The NPA declined to prosecute because they had missed a 20-year deadline.

One might argue that Sidney Frankel cheated the system. At the time of the alleged offences in the 70’s and 80’s, rape was narrowly defined.

Frankel is accused of what would have then amounted to molestation, a lesser offence, with a 20 year expiry date.

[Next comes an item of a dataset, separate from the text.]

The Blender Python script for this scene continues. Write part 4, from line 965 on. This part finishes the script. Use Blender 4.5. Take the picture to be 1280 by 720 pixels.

Justice Edwin Cameron explored this aspect with the victim’s lawyer Anton Katz, says, “The pre-constitutional apartheid legislature had powers which the democratic legislature did not have. One of those powers was to confer an unjust immunity, according to your argument and according to the High Court judgment, on sexual offenders non rape violaters of people after 20 years and now you want us retrospectively to take that immunity away. Katz J Cameron, we submit it was not an immunity. It’s a procedural right that a suspect would have been granted by the apartheid legislature not a substantive right not to be prosecuted.”

It is  alleged that Frankel preyed on vulnerable children, including orphans. He vehemently opposed the Constitutional Court challenge even up to his death bed.

The High Court later saddled his estate with half of the victims legal costs.

The Estate’s lawyer Sha’ista Kazee says the Justice Ministry, and therefore the taxpayer, should pay all of the costs.

Meanwhile, Katz argued for the Constitutional Court to simply scrap the law and be done with it.

“Why would they need 24 months from now? They’ve had 18 months to do something and they’ve done nothing. Why? Why didn’t the minister just go to parliament and correct the defect. Why is the executive using the court to achieve a parliamentary result?”